**BRIEF**:
Reproduce the material in full, unchanged.

**SUPPLIED INFORMATION**:
________

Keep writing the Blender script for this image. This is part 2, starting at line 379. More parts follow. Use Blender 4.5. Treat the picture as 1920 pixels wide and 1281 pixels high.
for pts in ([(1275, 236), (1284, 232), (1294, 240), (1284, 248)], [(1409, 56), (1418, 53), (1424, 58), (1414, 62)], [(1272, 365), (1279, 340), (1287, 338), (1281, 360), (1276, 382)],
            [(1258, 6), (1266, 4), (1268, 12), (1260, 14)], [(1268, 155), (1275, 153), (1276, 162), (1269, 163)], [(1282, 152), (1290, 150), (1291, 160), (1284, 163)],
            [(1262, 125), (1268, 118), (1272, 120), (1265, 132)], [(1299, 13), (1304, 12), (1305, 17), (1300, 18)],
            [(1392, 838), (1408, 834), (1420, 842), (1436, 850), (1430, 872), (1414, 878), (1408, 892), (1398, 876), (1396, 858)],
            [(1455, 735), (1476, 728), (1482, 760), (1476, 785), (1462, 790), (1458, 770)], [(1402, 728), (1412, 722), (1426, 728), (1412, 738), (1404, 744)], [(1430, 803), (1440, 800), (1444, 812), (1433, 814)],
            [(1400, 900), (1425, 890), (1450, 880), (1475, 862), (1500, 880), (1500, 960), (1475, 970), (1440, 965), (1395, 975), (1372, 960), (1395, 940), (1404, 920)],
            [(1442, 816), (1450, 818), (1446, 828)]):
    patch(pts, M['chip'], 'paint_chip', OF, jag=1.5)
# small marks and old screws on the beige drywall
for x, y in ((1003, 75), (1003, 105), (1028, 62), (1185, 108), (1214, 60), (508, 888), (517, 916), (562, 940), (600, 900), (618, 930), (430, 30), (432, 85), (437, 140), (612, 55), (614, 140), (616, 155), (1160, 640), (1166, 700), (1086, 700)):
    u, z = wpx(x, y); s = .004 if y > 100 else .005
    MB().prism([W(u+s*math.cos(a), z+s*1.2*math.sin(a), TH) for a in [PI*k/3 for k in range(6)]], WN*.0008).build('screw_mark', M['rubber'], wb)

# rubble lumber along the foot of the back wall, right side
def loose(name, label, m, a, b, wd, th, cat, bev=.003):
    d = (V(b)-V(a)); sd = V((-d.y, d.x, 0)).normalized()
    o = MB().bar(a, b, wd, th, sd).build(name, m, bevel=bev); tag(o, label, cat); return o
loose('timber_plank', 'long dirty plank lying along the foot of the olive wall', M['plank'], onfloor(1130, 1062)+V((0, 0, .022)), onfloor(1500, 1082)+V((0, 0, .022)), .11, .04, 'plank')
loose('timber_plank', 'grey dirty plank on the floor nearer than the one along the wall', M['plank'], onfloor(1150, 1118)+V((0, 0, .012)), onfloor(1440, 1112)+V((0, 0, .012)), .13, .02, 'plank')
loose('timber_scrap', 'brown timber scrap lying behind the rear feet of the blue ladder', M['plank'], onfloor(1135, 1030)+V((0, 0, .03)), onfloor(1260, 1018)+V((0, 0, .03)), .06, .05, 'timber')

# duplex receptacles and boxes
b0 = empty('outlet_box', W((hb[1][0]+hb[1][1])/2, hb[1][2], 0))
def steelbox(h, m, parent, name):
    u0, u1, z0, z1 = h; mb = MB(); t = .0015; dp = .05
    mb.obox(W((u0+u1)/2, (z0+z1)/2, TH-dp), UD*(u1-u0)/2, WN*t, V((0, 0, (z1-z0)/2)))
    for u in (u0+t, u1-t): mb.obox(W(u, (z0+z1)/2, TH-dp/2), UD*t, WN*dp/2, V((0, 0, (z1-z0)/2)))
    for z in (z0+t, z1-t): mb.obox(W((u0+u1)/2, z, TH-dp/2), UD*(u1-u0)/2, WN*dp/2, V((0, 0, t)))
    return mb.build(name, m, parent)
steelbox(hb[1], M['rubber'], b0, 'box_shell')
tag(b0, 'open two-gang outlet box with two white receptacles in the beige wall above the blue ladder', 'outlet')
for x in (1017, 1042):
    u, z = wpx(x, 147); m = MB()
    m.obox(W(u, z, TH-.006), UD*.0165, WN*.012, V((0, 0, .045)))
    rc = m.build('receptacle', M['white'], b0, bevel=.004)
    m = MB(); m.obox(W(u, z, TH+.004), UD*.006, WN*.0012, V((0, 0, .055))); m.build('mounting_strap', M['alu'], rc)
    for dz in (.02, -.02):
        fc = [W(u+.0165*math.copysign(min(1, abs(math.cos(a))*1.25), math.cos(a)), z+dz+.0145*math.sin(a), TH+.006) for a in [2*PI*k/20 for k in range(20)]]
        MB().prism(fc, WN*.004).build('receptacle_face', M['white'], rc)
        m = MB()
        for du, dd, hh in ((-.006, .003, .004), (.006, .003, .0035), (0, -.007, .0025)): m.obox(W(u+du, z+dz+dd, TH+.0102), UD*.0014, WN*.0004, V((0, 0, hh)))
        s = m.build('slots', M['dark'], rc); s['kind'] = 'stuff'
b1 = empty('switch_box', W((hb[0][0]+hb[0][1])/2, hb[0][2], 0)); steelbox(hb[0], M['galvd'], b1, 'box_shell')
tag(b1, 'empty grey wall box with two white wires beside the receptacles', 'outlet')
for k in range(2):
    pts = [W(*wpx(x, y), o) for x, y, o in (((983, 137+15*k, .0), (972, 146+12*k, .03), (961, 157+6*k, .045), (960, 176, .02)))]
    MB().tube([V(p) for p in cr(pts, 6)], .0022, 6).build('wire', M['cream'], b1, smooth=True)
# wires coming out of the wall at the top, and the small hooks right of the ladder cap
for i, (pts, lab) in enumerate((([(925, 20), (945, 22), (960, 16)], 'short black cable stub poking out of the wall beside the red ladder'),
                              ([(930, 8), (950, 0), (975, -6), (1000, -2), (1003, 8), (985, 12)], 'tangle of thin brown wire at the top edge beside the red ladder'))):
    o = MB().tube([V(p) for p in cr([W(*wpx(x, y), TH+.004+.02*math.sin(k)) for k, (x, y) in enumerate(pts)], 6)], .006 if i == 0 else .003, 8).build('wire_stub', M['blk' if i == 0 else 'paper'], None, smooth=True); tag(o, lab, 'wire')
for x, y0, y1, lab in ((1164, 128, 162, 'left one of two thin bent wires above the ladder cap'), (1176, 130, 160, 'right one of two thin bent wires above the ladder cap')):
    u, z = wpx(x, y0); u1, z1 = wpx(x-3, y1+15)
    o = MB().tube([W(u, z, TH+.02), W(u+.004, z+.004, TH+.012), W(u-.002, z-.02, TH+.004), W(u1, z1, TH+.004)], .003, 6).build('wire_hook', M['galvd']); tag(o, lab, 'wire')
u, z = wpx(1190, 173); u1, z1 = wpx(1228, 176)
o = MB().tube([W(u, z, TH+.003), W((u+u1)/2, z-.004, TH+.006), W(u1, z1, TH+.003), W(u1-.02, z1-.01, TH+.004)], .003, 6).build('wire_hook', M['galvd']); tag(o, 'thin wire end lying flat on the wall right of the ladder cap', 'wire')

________

**ANSWER TO THIS EXERCISE**:
Keep writing the Blender script for this image. This is part 2, starting at line 379. More parts follow. Use Blender 4.5. Treat the picture as 1920 pixels wide and 1281 pixels high.
for pts in ([(1275, 236), (1284, 232), (1294, 240), (1284, 248)], [(1409, 56), (1418, 53), (1424, 58), (1414, 62)], [(1272, 365), (1279, 340), (1287, 338), (1281, 360), (1276, 382)],
            [(1258, 6), (1266, 4), (1268, 12), (1260, 14)], [(1268, 155), (1275, 153), (1276, 162), (1269, 163)], [(1282, 152), (1290, 150), (1291, 160), (1284, 163)],
            [(1262, 125), (1268, 118), (1272, 120), (1265, 132)], [(1299, 13), (1304, 12), (1305, 17), (1300, 18)],
            [(1392, 838), (1408, 834), (1420, 842), (1436, 850), (1430, 872), (1414, 878), (1408, 892), (1398, 876), (1396, 858)],
            [(1455, 735), (1476, 728), (1482, 760), (1476, 785), (1462, 790), (1458, 770)], [(1402, 728), (1412, 722), (1426, 728), (1412, 738), (1404, 744)], [(1430, 803), (1440, 800), (1444, 812), (1433, 814)],
            [(1400, 900), (1425, 890), (1450, 880), (1475, 862), (1500, 880), (1500, 960), (1475, 970), (1440, 965), (1395, 975), (1372, 960), (1395, 940), (1404, 920)],
            [(1442, 816), (1450, 818), (1446, 828)]):
    patch(pts, M['chip'], 'paint_chip', OF, jag=1.5)
# small marks and old screws on the beige drywall
for x, y in ((1003, 75), (1003, 105), (1028, 62), (1185, 108), (1214, 60), (508, 888), (517, 916), (562, 940), (600, 900), (618, 930), (430, 30), (432, 85), (437, 140), (612, 55), (614, 140), (616, 155), (1160, 640), (1166, 700), (1086, 700)):
    u, z = wpx(x, y); s = .004 if y > 100 else .005
    MB().prism([W(u+s*math.cos(a), z+s*1.2*math.sin(a), TH) for a in [PI*k/3 for k in range(6)]], WN*.0008).build('screw_mark', M['rubber'], wb)

# rubble lumber along the foot of the back wall, right side
def loose(name, label, m, a, b, wd, th, cat, bev=.003):
    d = (V(b)-V(a)); sd = V((-d.y, d.x, 0)).normalized()
    o = MB().bar(a, b, wd, th, sd).build(name, m, bevel=bev); tag(o, label, cat); return o
loose('timber_plank', 'long dirty plank lying along the foot of the olive wall', M['plank'], onfloor(1130, 1062)+V((0, 0, .022)), onfloor(1500, 1082)+V((0, 0, .022)), .11, .04, 'plank')
loose('timber_plank', 'grey dirty plank on the floor nearer than the one along the wall', M['plank'], onfloor(1150, 1118)+V((0, 0, .012)), onfloor(1440, 1112)+V((0, 0, .012)), .13, .02, 'plank')
loose('timber_scrap', 'brown timber scrap lying behind the rear feet of the blue ladder', M['plank'], onfloor(1135, 1030)+V((0, 0, .03)), onfloor(1260, 1018)+V((0, 0, .03)), .06, .05, 'timber')

# duplex receptacles and boxes
b0 = empty('outlet_box', W((hb[1][0]+hb[1][1])/2, hb[1][2], 0))
def steelbox(h, m, parent, name):
    u0, u1, z0, z1 = h; mb = MB(); t = .0015; dp = .05
    mb.obox(W((u0+u1)/2, (z0+z1)/2, TH-dp), UD*(u1-u0)/2, WN*t, V((0, 0, (z1-z0)/2)))
    for u in (u0+t, u1-t): mb.obox(W(u, (z0+z1)/2, TH-dp/2), UD*t, WN*dp/2, V((0, 0, (z1-z0)/2)))
    for z in (z0+t, z1-t): mb.obox(W((u0+u1)/2, z, TH-dp/2), UD*(u1-u0)/2, WN*dp/2, V((0, 0, t)))
    return mb.build(name, m, parent)
steelbox(hb[1], M['rubber'], b0, 'box_shell')
tag(b0, 'open two-gang outlet box with two white receptacles in the beige wall above the blue ladder', 'outlet')
for x in (1017, 1042):
    u, z = wpx(x, 147); m = MB()
    m.obox(W(u, z, TH-.006), UD*.0165, WN*.012, V((0, 0, .045)))
    rc = m.build('receptacle', M['white'], b0, bevel=.004)
    m = MB(); m.obox(W(u, z, TH+.004), UD*.006, WN*.0012, V((0, 0, .055))); m.build('mounting_strap', M['alu'], rc)
    for dz in (.02, -.02):
        fc = [W(u+.0165*math.copysign(min(1, abs(math.cos(a))*1.25), math.cos(a)), z+dz+.0145*math.sin(a), TH+.006) for a in [2*PI*k/20 for k in range(20)]]
        MB().prism(fc, WN*.004).build('receptacle_face', M['white'], rc)
        m = MB()
        for du, dd, hh in ((-.006, .003, .004), (.006, .003, .0035), (0, -.007, .0025)): m.obox(W(u+du, z+dz+dd, TH+.0102), UD*.0014, WN*.0004, V((0, 0, hh)))
        s = m.build('slots', M['dark'], rc); s['kind'] = 'stuff'
b1 = empty('switch_box', W((hb[0][0]+hb[0][1])/2, hb[0][2], 0)); steelbox(hb[0], M['galvd'], b1, 'box_shell')
tag(b1, 'empty grey wall box with two white wires beside the receptacles', 'outlet')
for k in range(2):
    pts = [W(*wpx(x, y), o) for x, y, o in (((983, 137+15*k, .0), (972, 146+12*k, .03), (961, 157+6*k, .045), (960, 176, .02)))]
    MB().tube([V(p) for p in cr(pts, 6)], .0022, 6).build('wire', M['cream'], b1, smooth=True)
# wires coming out of the wall at the top, and the small hooks right of the ladder cap
for i, (pts, lab) in enumerate((([(925, 20), (945, 22), (960, 16)], 'short black cable stub poking out of the wall beside the red ladder'),
                              ([(930, 8), (950, 0), (975, -6), (1000, -2), (1003, 8), (985, 12)], 'tangle of thin brown wire at the top edge beside the red ladder'))):
    o = MB().tube([V(p) for p in cr([W(*wpx(x, y), TH+.004+.02*math.sin(k)) for k, (x, y) in enumerate(pts)], 6)], .006 if i == 0 else .003, 8).build('wire_stub', M['blk' if i == 0 else 'paper'], None, smooth=True); tag(o, lab, 'wire')
for x, y0, y1, lab in ((1164, 128, 162, 'left one of two thin bent wires above the ladder cap'), (1176, 130, 160, 'right one of two thin bent wires above the ladder cap')):
    u, z = wpx(x, y0); u1, z1 = wpx(x-3, y1+15)
    o = MB().tube([W(u, z, TH+.02), W(u+.004, z+.004, TH+.012), W(u-.002, z-.02, TH+.004), W(u1, z1, TH+.004)], .003, 6).build('wire_hook', M['galvd']); tag(o, lab, 'wire')
u, z = wpx(1190, 173); u1, z1 = wpx(1228, 176)
o = MB().tube([W(u, z, TH+.003), W((u+u1)/2, z-.004, TH+.006), W(u1, z1, TH+.003), W(u1-.02, z1-.01, TH+.004)], .003, 6).build('wire_hook', M['galvd']); tag(o, 'thin wire end lying flat on the wall right of the ladder cap', 'wire')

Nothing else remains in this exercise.